> _PROVIDED DATA_:
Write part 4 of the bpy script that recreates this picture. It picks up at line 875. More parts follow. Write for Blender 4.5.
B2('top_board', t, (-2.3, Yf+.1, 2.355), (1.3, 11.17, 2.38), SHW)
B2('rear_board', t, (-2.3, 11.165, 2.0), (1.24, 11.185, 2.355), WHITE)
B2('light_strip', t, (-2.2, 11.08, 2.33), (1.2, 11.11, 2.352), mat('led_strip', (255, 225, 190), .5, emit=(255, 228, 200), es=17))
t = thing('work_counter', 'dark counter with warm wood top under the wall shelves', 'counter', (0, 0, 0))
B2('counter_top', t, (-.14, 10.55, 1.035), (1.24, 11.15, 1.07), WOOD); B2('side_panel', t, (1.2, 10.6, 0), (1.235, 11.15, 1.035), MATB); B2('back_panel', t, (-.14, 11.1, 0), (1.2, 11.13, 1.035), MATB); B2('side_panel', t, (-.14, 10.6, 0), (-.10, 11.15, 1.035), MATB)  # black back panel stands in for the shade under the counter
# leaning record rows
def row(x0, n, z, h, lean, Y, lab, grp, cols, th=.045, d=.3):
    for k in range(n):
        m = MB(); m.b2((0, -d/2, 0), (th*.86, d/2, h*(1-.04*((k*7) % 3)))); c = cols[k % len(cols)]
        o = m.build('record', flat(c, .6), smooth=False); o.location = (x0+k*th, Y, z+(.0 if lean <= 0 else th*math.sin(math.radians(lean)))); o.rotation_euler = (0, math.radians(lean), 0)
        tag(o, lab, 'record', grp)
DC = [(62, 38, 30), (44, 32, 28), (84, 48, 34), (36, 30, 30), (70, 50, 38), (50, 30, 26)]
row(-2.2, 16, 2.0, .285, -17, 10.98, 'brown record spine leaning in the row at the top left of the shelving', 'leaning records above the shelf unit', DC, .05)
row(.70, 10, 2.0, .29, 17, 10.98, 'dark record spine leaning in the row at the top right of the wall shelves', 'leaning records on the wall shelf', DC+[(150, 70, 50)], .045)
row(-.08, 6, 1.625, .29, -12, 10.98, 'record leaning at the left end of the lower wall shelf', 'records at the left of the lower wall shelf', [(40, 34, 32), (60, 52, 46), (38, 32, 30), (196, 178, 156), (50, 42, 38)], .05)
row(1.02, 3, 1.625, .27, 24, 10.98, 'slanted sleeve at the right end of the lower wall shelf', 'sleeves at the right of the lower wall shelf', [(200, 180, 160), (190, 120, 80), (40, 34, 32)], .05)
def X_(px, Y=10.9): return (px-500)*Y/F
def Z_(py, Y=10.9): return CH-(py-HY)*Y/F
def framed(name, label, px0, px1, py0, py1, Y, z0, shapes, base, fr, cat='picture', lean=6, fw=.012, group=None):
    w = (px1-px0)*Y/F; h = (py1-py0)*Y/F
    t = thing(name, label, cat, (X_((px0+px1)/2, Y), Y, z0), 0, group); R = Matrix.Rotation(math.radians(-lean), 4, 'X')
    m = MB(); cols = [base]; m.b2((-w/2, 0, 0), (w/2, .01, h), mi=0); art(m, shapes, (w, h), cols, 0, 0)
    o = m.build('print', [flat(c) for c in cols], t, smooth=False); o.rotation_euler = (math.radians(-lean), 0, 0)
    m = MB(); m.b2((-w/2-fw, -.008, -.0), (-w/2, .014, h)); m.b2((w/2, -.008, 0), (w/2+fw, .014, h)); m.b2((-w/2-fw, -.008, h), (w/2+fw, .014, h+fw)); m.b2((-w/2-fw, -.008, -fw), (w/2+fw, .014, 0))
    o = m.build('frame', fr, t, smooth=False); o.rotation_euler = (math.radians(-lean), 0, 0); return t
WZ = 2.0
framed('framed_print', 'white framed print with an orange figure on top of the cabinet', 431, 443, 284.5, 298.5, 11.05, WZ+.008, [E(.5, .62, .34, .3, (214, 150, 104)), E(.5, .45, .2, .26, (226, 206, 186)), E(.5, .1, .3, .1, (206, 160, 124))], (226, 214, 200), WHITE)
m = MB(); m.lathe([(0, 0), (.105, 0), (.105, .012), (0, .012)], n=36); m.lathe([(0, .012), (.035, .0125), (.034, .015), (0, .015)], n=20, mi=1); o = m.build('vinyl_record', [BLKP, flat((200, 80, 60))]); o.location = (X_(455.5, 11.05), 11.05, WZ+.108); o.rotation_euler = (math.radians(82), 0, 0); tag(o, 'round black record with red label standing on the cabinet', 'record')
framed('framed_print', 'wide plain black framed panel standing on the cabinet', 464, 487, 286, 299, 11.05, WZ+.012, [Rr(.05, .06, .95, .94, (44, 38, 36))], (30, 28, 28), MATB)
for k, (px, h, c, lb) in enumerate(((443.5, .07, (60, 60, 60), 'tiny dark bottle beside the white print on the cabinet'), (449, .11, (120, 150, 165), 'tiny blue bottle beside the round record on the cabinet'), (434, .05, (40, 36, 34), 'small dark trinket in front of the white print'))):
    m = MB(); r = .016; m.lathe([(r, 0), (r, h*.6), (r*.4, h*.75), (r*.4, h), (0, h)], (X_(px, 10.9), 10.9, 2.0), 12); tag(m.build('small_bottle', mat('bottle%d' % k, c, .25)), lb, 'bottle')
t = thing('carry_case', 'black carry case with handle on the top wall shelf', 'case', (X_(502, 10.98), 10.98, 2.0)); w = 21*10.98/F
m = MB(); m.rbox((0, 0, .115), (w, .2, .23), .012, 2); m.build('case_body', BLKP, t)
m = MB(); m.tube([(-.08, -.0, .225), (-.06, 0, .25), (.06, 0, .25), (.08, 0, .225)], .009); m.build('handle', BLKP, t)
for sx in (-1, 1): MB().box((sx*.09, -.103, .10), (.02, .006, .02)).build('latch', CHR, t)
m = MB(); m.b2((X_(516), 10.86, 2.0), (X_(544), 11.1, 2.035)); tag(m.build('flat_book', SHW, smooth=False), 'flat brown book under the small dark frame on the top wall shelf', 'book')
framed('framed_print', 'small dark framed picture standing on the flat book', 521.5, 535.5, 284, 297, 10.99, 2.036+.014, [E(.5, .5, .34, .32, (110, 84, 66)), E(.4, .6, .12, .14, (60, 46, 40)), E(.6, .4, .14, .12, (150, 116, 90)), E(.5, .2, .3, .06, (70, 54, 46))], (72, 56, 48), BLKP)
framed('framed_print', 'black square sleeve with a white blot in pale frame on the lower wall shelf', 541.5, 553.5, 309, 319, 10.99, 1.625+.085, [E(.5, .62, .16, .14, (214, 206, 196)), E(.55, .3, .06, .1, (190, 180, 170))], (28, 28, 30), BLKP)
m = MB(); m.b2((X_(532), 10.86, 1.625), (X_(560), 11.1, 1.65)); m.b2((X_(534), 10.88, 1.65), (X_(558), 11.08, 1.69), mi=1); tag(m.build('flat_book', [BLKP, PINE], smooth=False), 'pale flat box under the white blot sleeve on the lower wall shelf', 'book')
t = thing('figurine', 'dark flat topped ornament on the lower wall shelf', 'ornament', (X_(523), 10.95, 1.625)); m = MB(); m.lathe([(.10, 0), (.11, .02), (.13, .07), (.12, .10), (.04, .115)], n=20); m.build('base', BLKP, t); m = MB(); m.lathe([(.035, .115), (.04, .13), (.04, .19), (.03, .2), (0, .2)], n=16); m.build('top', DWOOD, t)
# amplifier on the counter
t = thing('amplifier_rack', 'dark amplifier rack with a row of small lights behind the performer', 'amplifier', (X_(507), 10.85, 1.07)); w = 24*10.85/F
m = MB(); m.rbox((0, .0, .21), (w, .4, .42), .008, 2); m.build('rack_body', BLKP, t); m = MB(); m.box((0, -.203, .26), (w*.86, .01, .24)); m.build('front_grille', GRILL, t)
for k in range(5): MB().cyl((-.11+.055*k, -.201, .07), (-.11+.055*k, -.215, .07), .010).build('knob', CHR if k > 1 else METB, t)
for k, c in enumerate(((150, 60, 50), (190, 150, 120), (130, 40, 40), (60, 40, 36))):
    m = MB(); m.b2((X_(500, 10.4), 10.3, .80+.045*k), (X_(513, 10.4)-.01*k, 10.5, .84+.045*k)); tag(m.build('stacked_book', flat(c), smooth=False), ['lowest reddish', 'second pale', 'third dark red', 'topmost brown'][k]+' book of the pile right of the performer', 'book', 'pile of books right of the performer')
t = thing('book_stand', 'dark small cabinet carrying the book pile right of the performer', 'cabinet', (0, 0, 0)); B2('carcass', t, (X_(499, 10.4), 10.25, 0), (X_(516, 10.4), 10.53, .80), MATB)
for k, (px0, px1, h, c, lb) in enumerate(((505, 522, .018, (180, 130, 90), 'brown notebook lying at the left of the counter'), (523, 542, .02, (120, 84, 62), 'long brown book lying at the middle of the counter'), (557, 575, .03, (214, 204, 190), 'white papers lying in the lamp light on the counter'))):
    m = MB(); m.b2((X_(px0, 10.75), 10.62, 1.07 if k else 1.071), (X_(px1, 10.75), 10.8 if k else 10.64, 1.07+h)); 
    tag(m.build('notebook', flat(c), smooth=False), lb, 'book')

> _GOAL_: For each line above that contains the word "picture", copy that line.

> _ANSWER TO THIS PROBLEM_:
Write part 4 of the bpy script that recreates this picture. It picks up at line 875. More parts follow. Write for Blender 4.5.
def framed(name, label, px0, px1, py0, py1, Y, z0, shapes, base, fr, cat='picture', lean=6, fw=.012, group=None):
framed('framed_print', 'small dark framed picture standing on the flat book', 521.5, 535.5, 284, 297, 10.99, 2.036+.014, [E(.5, .5, .34, .32, (110, 84, 66)), E(.4, .6, .12, .14, (60, 46, 40)), E(.6, .4, .14, .12, (150, 116, 90)), E(.5, .2, .3, .06, (70, 54, 46))], (72, 56, 48), BLKP)